• REQUIRED WORK: The records below must be written out exactly, with every picture left behind.

==== TASK DATA ====

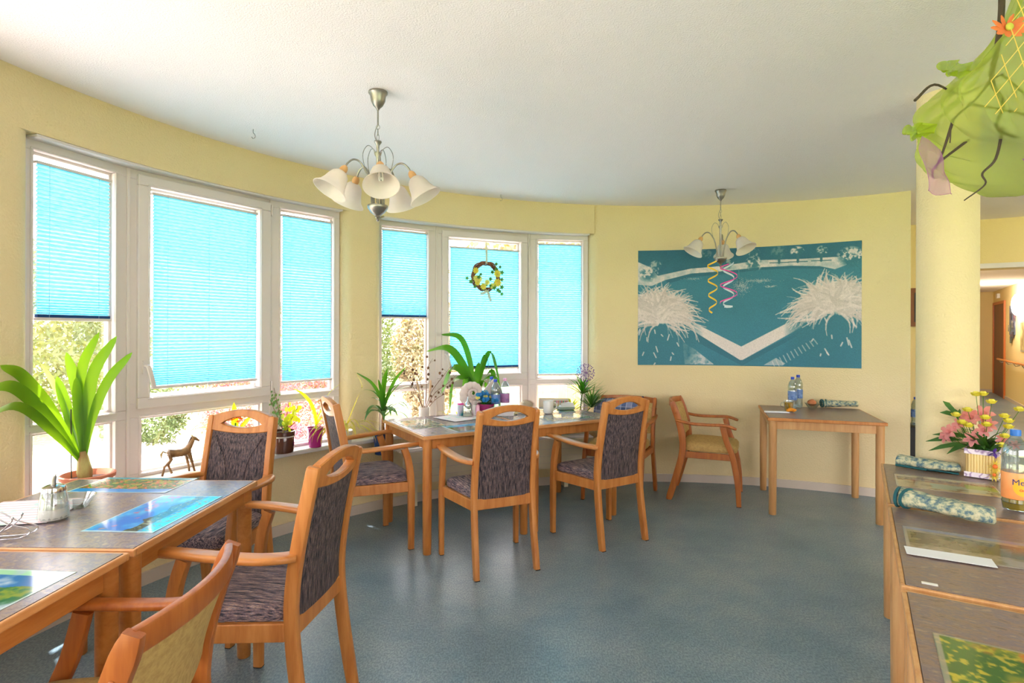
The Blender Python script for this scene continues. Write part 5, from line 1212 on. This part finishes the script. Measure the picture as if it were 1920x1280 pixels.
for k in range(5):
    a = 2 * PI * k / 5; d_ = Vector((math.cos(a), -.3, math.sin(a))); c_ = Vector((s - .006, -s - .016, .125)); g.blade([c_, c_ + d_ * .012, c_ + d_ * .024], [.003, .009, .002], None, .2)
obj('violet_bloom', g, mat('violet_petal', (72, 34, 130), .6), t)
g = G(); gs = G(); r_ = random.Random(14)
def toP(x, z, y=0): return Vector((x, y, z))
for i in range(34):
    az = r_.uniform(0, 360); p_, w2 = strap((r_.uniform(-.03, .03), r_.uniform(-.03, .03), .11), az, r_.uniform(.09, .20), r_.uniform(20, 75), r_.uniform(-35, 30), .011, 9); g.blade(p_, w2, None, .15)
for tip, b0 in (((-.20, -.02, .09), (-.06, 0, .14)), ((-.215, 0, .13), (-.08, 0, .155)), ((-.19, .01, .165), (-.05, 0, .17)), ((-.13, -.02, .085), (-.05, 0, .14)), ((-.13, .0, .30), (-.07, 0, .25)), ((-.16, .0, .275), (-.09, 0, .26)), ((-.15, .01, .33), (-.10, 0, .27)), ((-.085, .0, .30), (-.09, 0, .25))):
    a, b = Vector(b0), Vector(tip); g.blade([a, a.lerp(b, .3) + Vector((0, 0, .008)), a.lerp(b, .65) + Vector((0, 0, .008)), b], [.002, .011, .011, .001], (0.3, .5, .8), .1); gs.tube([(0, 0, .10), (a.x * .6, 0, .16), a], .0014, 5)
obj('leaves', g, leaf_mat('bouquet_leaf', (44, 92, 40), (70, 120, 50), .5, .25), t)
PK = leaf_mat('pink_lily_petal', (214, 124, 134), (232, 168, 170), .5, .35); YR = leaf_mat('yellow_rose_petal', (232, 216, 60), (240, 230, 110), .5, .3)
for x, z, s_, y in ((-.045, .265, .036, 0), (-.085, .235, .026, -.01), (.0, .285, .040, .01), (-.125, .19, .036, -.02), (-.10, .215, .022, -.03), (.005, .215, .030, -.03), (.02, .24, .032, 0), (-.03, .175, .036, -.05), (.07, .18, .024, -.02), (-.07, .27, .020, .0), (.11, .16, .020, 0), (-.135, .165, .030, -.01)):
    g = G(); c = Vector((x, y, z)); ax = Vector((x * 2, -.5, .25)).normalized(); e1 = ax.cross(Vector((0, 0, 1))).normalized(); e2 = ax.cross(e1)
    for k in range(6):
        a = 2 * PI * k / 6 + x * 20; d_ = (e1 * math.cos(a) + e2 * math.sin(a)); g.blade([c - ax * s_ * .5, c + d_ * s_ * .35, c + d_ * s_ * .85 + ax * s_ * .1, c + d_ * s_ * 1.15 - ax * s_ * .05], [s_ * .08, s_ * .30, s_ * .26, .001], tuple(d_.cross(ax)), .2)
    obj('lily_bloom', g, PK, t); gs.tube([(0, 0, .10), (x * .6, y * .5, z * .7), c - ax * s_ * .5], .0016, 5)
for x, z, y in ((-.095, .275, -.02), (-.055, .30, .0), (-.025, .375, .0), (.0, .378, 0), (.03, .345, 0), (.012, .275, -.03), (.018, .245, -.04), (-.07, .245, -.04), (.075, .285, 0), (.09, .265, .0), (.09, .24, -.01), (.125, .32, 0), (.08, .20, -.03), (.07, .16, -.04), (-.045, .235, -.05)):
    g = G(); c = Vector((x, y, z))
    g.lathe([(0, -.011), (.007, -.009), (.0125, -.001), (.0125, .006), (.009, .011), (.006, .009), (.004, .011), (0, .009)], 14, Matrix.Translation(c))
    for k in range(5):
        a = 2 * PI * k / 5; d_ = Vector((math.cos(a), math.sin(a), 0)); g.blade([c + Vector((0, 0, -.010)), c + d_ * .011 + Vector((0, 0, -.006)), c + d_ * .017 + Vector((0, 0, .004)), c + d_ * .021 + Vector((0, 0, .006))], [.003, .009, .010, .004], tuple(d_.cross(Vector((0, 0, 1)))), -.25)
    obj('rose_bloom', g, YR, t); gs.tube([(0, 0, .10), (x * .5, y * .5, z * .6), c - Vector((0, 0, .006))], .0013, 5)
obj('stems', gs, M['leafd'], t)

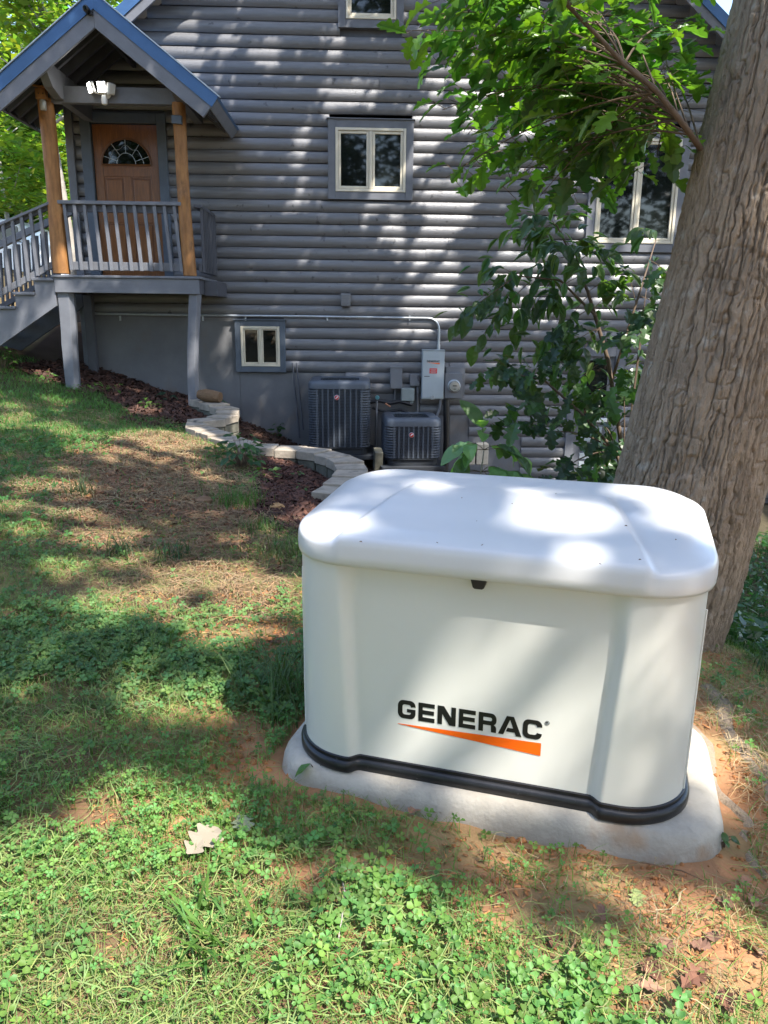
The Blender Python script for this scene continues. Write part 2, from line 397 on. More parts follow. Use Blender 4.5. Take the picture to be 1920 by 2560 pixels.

====

• FINISHED TASK:
The Blender Python script for this scene continues. Write part 5, from line 1212 on. This part finishes the script. Measure the picture as if it were 1920x1280 pixels.
for k in range(5):
    a = 2 * PI * k / 5; d_ = Vector((math.cos(a), -.3, math.sin(a))); c_ = Vector((s - .006, -s - .016, .125)); g.blade([c_, c_ + d_ * .012, c_ + d_ * .024], [.003, .009, .002], None, .2)
obj('violet_bloom', g, mat('violet_petal', (72, 34, 130), .6), t)
g = G(); gs = G(); r_ = random.Random(14)
def toP(x, z, y=0): return Vector((x, y, z))
for i in range(34):
    az = r_.uniform(0, 360); p_, w2 = strap((r_.uniform(-.03, .03), r_.uniform(-.03, .03), .11), az, r_.uniform(.09, .20), r_.uniform(20, 75), r_.uniform(-35, 30), .011, 9); g.blade(p_, w2, None, .15)
for tip, b0 in (((-.20, -.02, .09), (-.06, 0, .14)), ((-.215, 0, .13), (-.08, 0, .155)), ((-.19, .01, .165), (-.05, 0, .17)), ((-.13, -.02, .085), (-.05, 0, .14)), ((-.13, .0, .30), (-.07, 0, .25)), ((-.16, .0, .275), (-.09, 0, .26)), ((-.15, .01, .33), (-.10, 0, .27)), ((-.085, .0, .30), (-.09, 0, .25))):
    a, b = Vector(b0), Vector(tip); g.blade([a, a.lerp(b, .3) + Vector((0, 0, .008)), a.lerp(b, .65) + Vector((0, 0, .008)), b], [.002, .011, .011, .001], (0.3, .5, .8), .1); gs.tube([(0, 0, .10), (a.x * .6, 0, .16), a], .0014, 5)
obj('leaves', g, leaf_mat('bouquet_leaf', (44, 92, 40), (70, 120, 50), .5, .25), t)
PK = leaf_mat('pink_lily_petal', (214, 124, 134), (232, 168, 170), .5, .35); YR = leaf_mat('yellow_rose_petal', (232, 216, 60), (240, 230, 110), .5, .3)
for x, z, s_, y in ((-.045, .265, .036, 0), (-.085, .235, .026, -.01), (.0, .285, .040, .01), (-.125, .19, .036, -.02), (-.10, .215, .022, -.03), (.005, .215, .030, -.03), (.02, .24, .032, 0), (-.03, .175, .036, -.05), (.07, .18, .024, -.02), (-.07, .27, .020, .0), (.11, .16, .020, 0), (-.135, .165, .030, -.01)):
    g = G(); c = Vector((x, y, z)); ax = Vector((x * 2, -.5, .25)).normalized(); e1 = ax.cross(Vector((0, 0, 1))).normalized(); e2 = ax.cross(e1)
    for k in range(6):
        a = 2 * PI * k / 6 + x * 20; d_ = (e1 * math.cos(a) + e2 * math.sin(a)); g.blade([c - ax * s_ * .5, c + d_ * s_ * .35, c + d_ * s_ * .85 + ax * s_ * .1, c + d_ * s_ * 1.15 - ax * s_ * .05], [s_ * .08, s_ * .30, s_ * .26, .001], tuple(d_.cross(ax)), .2)
    obj('lily_bloom', g, PK, t); gs.tube([(0, 0, .10), (x * .6, y * .5, z * .7), c - ax * s_ * .5], .0016, 5)
for x, z, y in ((-.095, .275, -.02), (-.055, .30, .0), (-.025, .375, .0), (.0, .378, 0), (.03, .345, 0), (.012, .275, -.03), (.018, .245, -.04), (-.07, .245, -.04), (.075, .285, 0), (.09, .265, .0), (.09, .24, -.01), (.125, .32, 0), (.08, .20, -.03), (.07, .16, -.04), (-.045, .235, -.05)):
    g = G(); c = Vector((x, y, z))
    g.lathe([(0, -.011), (.007, -.009), (.0125, -.001), (.0125, .006), (.009, .011), (.006, .009), (.004, .011), (0, .009)], 14, Matrix.Translation(c))
    for k in range(5):
        a = 2 * PI * k / 5; d_ = Vector((math.cos(a), math.sin(a), 0)); g.blade([c + Vector((0, 0, -.010)), c + d_ * .011 + Vector((0, 0, -.006)), c + d_ * .017 + Vector((0, 0, .004)), c + d_ * .021 + Vector((0, 0, .006))], [.003, .009, .010, .004], tuple(d_.cross(Vector((0, 0, 1)))), -.25)
    obj('rose_bloom', g, YR, t); gs.tube([(0, 0, .10), (x * .5, y * .5, z * .6), c - Vector((0, 0, .006))], .0013, 5)
obj('stems', gs, M['leafd'], t)

The Blender Python script for this scene continues. Write part 2, from line 397 on. More parts follow. Use Blender 4.5. Take the picture to be 1920 by 2560 pixels.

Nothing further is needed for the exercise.